We combine a cosmological reionization simulation with box size of
100Mpc/h on a side and a Monte Carlo Lyman-alpha radiative transfer
code to model Lyman Alpha Emitters (LAEs) at z~5.7. The model
essentially adopts a constant halo mass to (UV or intrinsic Lya) light
ratio and introduces Lya radiative transfer as the single factor for
transforming the intrinsic Lya emission properties into the observed
ones. The spatial and frequency diffusions of Lya photons prove to be
crucial in determining the observed properties of high-z
LAEs. Radiative transfer depends on the environment of intergalactic
medium surrounding LAEs and on the viewing angle, which leads to a
broad distribution of apparent (observed) Lya luminosity for a given
intrinsic Lya luminosity.

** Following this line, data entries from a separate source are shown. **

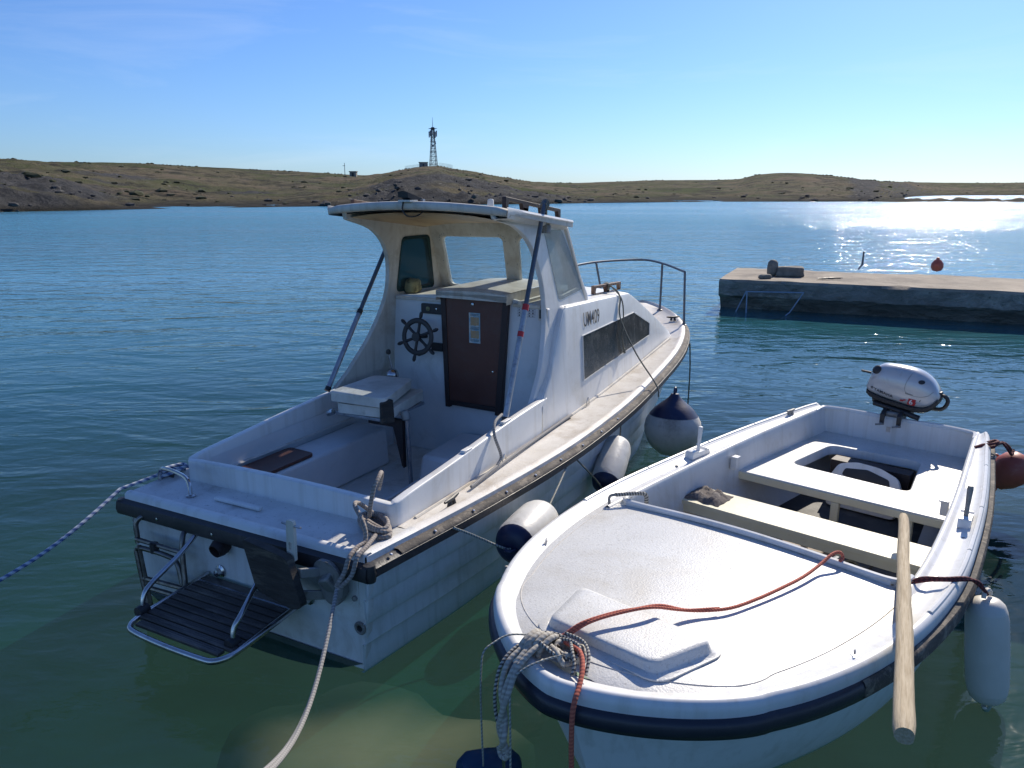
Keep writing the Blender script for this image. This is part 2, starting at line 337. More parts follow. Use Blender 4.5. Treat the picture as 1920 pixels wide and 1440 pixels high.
M['glass'] = glassmat('dusty_windscreen_glass', (.86,.92,.94), .10, .1, (.55,.56,.53), .15)
M['glass_g'] = glassmat('dark_green_plexiglass', (.07,.22,.24), .12, .08, (.2,.3,.3), .08)
M['glass_f'] = glassmat('hazy_grey_plexiglass', (.7,.76,.76), .42, .3, (.40,.43,.42), .25)
M['cudwin'] = pm('crazed_black_plexiglass', (.020,.020,.020), (.075,.072,.066), 4, .12, .35, stain=(.13,.12,.105), sscale=7, sstr=(.5,.75), streak=(.12,.11,.10), speck=(.18,.17,.15), spscale=70, bump=.0006, bscale=70)  # pale vertical streaks paint a reflection into the pane, over its crazing
# ================================================================= SETTING
def watermat():
    m, nt, b, out = newmat('sea_water'); L = nt.links
    nt.nodes.remove(b)
    tc = nt.nodes.new('ShaderNodeTexCoord'); geo = nt.nodes.new('ShaderNodeNewGeometry')
    # distance from the sheltered quay corner: ripples are gentle near it and steeper out in the bay
    ln = nt.nodes.new('ShaderNodeVectorMath'); ln.operation = 'LENGTH'; L.new(geo.outputs['Position'], ln.inputs[0])
    amp = nt.nodes.new('ShaderNodeMapRange'); amp.inputs['From Min'].default_value = 4; amp.inputs['From Max'].default_value = 60
    amp.inputs['To Min'].default_value = .30; amp.inputs['To Max'].default_value = 1.2; L.new(ln.outputs['Value'], amp.inputs[0])
    def layer(sc, st, rot, det=3.0, dist=.3):
        mp = nt.nodes.new('ShaderNodeMapping'); mp.inputs['Scale'].default_value = st; mp.inputs['Rotation'].default_value = (0, 0, R(rot))
        L.new(geo.outputs['Position'], mp.inputs[0]); n = nd(nt, 'ShaderNodeTexNoise', Scale=sc, Detail=det, Roughness=.55, Distortion=dist); L.new(mp.outputs[0], n.inputs[0]); return n.outputs[0]
    a = layer(1.1, (.45, 1, 1), 8, 3.0, .8); c = layer(4.2, (.5, 1, 1), -10, 3.0, .5); d = layer(11., (.6, 1, 1), 14, 2.0)
    far = nt.nodes.new('ShaderNodeMapRange'); far.inputs['From Min'].default_value = 40; far.inputs['From Max'].default_value = 62; far.inputs['To Max'].default_value = .050; L.new(ln.outputs['Value'], far.inputs[0]); e_ = layer(3.4, (.8, 1, 1), 25, 3.0, .2)
    # patches of calmer and rougher water
    pt = layer(.05, (.35, 1, 1), 3, 3.0)
    pr = nt.nodes.new('ShaderNodeMapRange'); pr.inputs['From Min'].default_value = .35; pr.inputs['From Max'].default_value = .65; pr.inputs['To Min'].default_value = .55; pr.inputs['To Max'].default_value = 1.25; L.new(pt, pr.inputs[0])
    def mul(x, k):
        q = nd(nt, 'ShaderNodeMath', operation='MULTIPLY'); L.new(x, q.inputs[0])
        if isinstance(k, float): q.inputs[1].default_value = k
        else: L.new(k, q.inputs[1])
        return q.outputs[0]
    def add(x, y):
        q = nd(nt, 'ShaderNodeMath', operation='ADD'); L.new(x, q.inputs[0]); L.new(y, q.inputs[1]); return q.outputs[0]
    h = mul(mul(add(add(add(mul(a, .16), mul(c, .052)), mul(d, .012)), mul(e_, far.outputs[0])), amp.outputs[0]), pr.outputs[0])
    bp = nt.nodes.new('ShaderNodeBump'); bp.inputs['Distance'].default_value = 1.0; bp.inputs['Strength'].default_value = 1.0; L.new(h, bp.inputs['Height'])
    # Schlick reflectance, the same from above and from below so that daylight reaches the bottom
    dt = nt.nodes.new('ShaderNodeVectorMath'); dt.operation = 'DOT_PRODUCT'; L.new(geo.outputs['Incoming'], dt.inputs[0]); L.new(bp.outputs[0], dt.inputs[1])
    ab = nd(nt, 'ShaderNodeMath', operation='ABSOLUTE'); L.new(dt.outputs['Value'], ab.inputs[0])
    om_ = nd(nt, 'ShaderNodeMath', operation='SUBTRACT'); om_.inputs[0].default_value = 1.0; L.new(ab.outputs[0], om_.inputs[1]); om_.use_clamp = True
    pw = nd(nt, 'ShaderNodeMath', operation='POWER'); L.new(om_.outputs[0], pw.inputs[0]); pw.inputs[1].default_value = 5.0
    fr = nd(nt, 'ShaderNodeMath', operation='MULTIPLY_ADD'); L.new(pw.outputs[0], fr.inputs[0]); fr.inputs[1].default_value = .97; fr.inputs[2].default_value = .022
    gl = nt.nodes.new('ShaderNodeBsdfGlossy'); rg = nt.nodes.new('ShaderNodeMapRange'); rg.inputs['From Min'].default_value = 40; rg.inputs['From Max'].default_value = 90; rg.inputs['To Min'].default_value = .06; rg.inputs['To Max'].default_value = .12; L.new(ln.outputs['Value'], rg.inputs[0]); L.new(rg.outputs[0], gl.inputs['Roughness']); L.new(bp.outputs[0], gl.inputs['Normal'])
    df = nt.nodes.new('ShaderNodeBsdfDiffuse')
    gn = layer(.35, (1, 1, 1), 0, 2.0)
    near = ramp(nt, gn, .35, (.015, .20, .16), .7, (.03, .26, .19)).outputs[0]
    # green shallows by the quay, bluer deep water out in the bay
    dp = nt.nodes.new('ShaderNodeMapRange'); dp.inputs['From Min'].default_value = 5; dp.inputs['From Max'].default_value = 22; L.new(ln.outputs['Value'], dp.inputs[0])
    cm = nt.nodes.new('ShaderNodeMix'); cm.data_type = 'RGBA'; L.new(dp.outputs[0], cm.inputs[0]); L.new(near, cm.inputs[6]); cm.inputs[7].default_value = (.085, .30, .44, 1); L.new(cm.outputs[2], df.inputs[0])
    tr = nt.nodes.new('ShaderNodeBsdfTransparent'); tr.inputs[0].default_value = (.84, .95, .87, 1)
    b1 = nt.nodes.new('ShaderNodeMixShader'); tf = nt.nodes.new('ShaderNodeMapRange'); tf.inputs['From Min'].default_value = 7; tf.inputs['From Max'].default_value = 26; tf.inputs['To Min'].default_value = .93; tf.inputs['To Max'].default_value = .1; L.new(ln.outputs['Value'], tf.inputs[0]); L.new(tf.outputs[0], b1.inputs[0]); L.new(df.outputs[0], b1.inputs[1]); L.new(tr.outputs[0], b1.inputs[2])
    mx = nt.nodes.new('ShaderNodeMixShader'); L.new(fr.outputs[0], mx.inputs[0]); L.new(b1.outputs[0], mx.inputs[1]); L.new(gl.outputs[0], mx.inputs[2])
    L.new(mx.outputs[0], out.inputs[0]); return m
w = MB(); ring = [(math.cos(2*math.pi*k/64), math.sin(2*math.pi*k/64)) for k in range(64)]
w.add([(3500*x, 3500*y, 0) for x, y in ring], [tuple(range(64))])
tag(w.build('sea_water', watermat(), smooth=0), kind='structure')

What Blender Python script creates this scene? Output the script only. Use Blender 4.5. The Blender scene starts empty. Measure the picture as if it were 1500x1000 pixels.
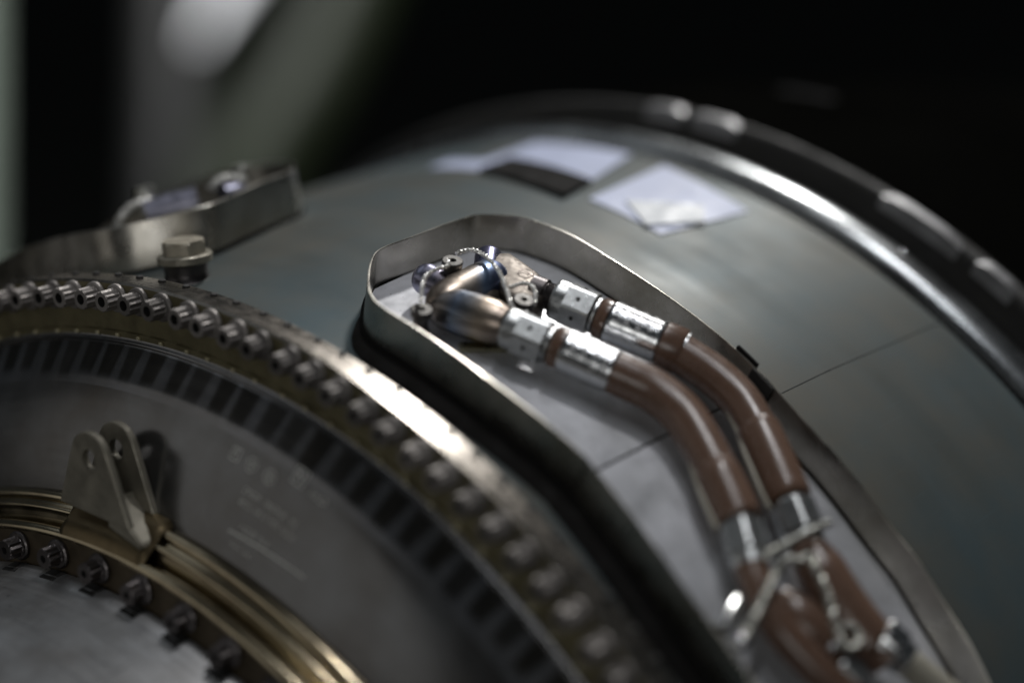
import bpy, bmesh, math, random
from math import sin, cos, pi, radians, atan2, hypot
from mathutils import Vector, Matrix, Quaternion
random.seed(7)
sc = bpy.context.scene
C = sc.collection
S = 0.4                       # metres per model unit (one unit = bolt circle radius)

# ------------------------------------------------------------------ camera
CR = Vector((0.66069, -0.75059, -0.00983)).normalized()
w = (1.73339632, -0.79103453, 0.57374249); T = Vector((-0.38212996, 0.91444746, 3.0164363))
ang = Vector(w).length
RM = Matrix.Rotation(ang, 3, Vector(w))          # engine axes -> lens axes (y down, z forward)
CAM = -(RM.transposed() @ T)
FPX = 1500 * 85 / 36
cd = bpy.data.cameras.new('camera'); cam = bpy.data.objects.new('camera', cd); C.objects.link(cam)
cd.lens = 85; cd.sensor_width = 36; cd.clip_start = 0.02; cd.clip_end = 200
mw = Matrix((RM.row[0], -RM.row[1], -RM.row[2])).transposed().to_4x4()
mw.translation = CAM * S
cam.matrix_world = mw
cd.dof.use_dof = True; cd.dof.focus_distance = 1.105; cd.dof.aperture_fstop = 1.6
sc.camera = cam

# ------------------------------------------------------------------ world, lamps, exposure
W = bpy.data.worlds.new('World'); sc.world = W; W.use_nodes = True
nt = W.node_tree; bg = nt.nodes['Background']
bg.inputs['Color'].default_value = (0.80, 0.92, 1.0, 1); bg.inputs['Strength'].default_value = 0.022
sc.view_settings.view_transform = 'Standard'; sc.view_settings.look = 'None'
sc.view_settings.exposure = 0.15; sc.view_settings.gamma = 1.0
sc.render.engine = 'CYCLES'
sc.cycles.use_denoising = True
sc.cycles.max_bounces = 6
try: sc.cycles.sample_clamp_indirect = 4.0
except Exception: pass
def area(name, d, dist, size, power, col, target=(0.08, -0.12, 0.38), size_y=None):
    l = bpy.data.lights.new(name, 'AREA'); l.energy = power; l.color = col; l.shape = 'ELLIPSE' if size_y else 'DISK'; l.size = size
    if size_y: l.size_y = size_y
    o = bpy.data.objects.new(name, l); C.objects.link(o)
    d = Vector(d).normalized(); o.location = Vector(target) + d * dist
    o.rotation_euler = (-d).to_track_quat('-Z', 'Y').to_euler(); return o
area('key_lamp', (0.68, 0.28, 0.68), 4.0, 0.34, 80, (1.0, 0.98, 0.95))
o = area('overhead_tube_lamp', (-0.06, -0.17, 0.98), 3.2, 1.7, 14, (0.95, 0.97, 1.0), size_y=0.14)
o.data.shape = 'RECTANGLE'; o.rotation_euler = (Matrix(((.93, -.37, 0), (.37, .93, 0), (0, 0, 1))).to_4x4()).to_euler()
area('overhead_lamp', (0.20, -0.08, 0.97), 3.4, 0.24, 20, (1.0, 0.99, 1.0))
area('lip_fill', (-0.06, 0.66, 0.74), 4.0, 3.8, 5.5, (0.88, 0.94, 1.0), size_y=2.2)  # added unseen fill, gives the polished lip something to reflect
area('side_fill', (-0.80, 0.58, 0.18), 4.0, 3.4, 7, (1.0, 0.97, 0.92))  # unseen fill put in to lift the casing cone
area('front_fill', (-0.75, -0.50, 0.20), 4.0, 1.6, 15, (1.0, 0.99, 0.96))  # unseen fill added to brighten fence and bracket faces

# ------------------------------------------------------------------ model-space geometry helpers
PXs = [-.5, .045, .08, .3, .55, .79, .84, 1.4]
PRs = [.985, .986, .990, 1.017, 1.038, 1.043, 1.044, 1.05]
def interp(x, X, Y):
    if x <= X[0]: return Y[0]
    for i in range(1, len(X)):
        if x <= X[i]:
            a = (x - X[i-1]) / (X[i] - X[i-1]); return Y[i-1] + a * (Y[i] - Y[i-1])
    return Y[-1]
def sk(x): return interp(x, PXs, PRs)
CX = [-.5, -.0905, -.088, -.080, -.065, -.050, -.035, -.008, 1]; CRr = [.775, .775, .785, .815, .855, .8865, .9105, .9455, .953]   # front cone
def cone(x): return interp(x, CX, CRr)
def V(x, th, r): return Vector((x, r * sin(th), r * cos(th)))
def er(th): return Vector((0, sin(th), cos(th)))
def et(th): return Vector((0, cos(th), -sin(th)))
EX = Vector((1, 0, 0))
def hit(px, py, off=0.0, prof=sk, s0=2.0, s1=4.4):
    """point of the surface prof(x)+off met by a sight line: (x, theta)"""
    d = RM.transposed() @ Vector(((px - 750) / FPX, (py - 500) / FPX, 1.0))
    def g(s):
        P = CAM + s * d; return hypot(P.y, P.z) - prof(P.x) - off
    s = s0; n = 600; ds = (s1 - s0) / n; a = g(s)
    for i in range(n):
        b = g(s + ds)
        if a > 0 >= b:
            lo, hi = s, s + ds
            for _ in range(25):
                m = (lo + hi) / 2
                if g(m) > 0: lo = m
                else: hi = m
            P = CAM + lo * d; return P.x, atan2(P.y, P.z)
        s += ds; a = b
    raise ValueError('no hit %r' % ((px, py, off),))
def at(px, py, off=0.0):
    x, th = hit(px, py, off); return V(x, th, sk(x) + off)

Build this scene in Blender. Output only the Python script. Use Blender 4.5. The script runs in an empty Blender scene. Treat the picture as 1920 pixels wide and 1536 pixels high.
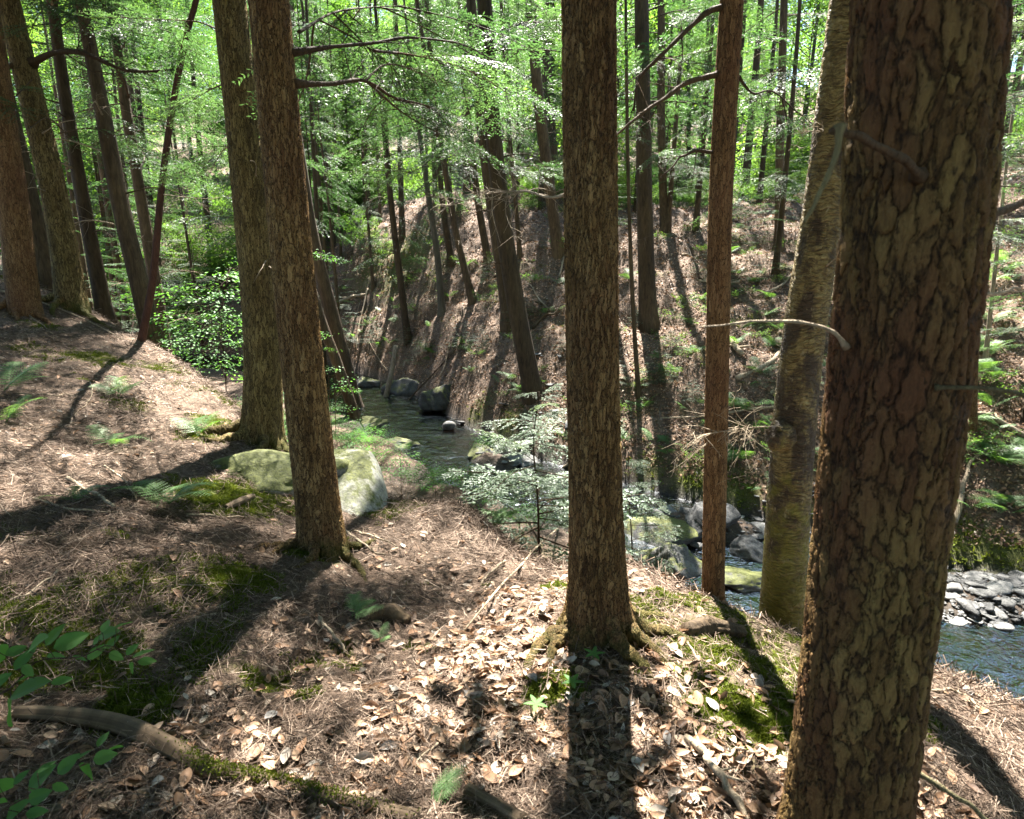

This environment and viewing angle dependent
appearance of LAEs introduced by Lya radiative transfer is able to
explain an array of observed properties of LAEs, including their
morphology, Lya spectra, Lya luminosity function, UV luminosity
function, and distribution of Lya equivalent width. The model also
predicts new features in the clustering of LAEs. I will discuss
implications of the results for our understanding of LAEs and for
studying reionization and cosmology with LAEs.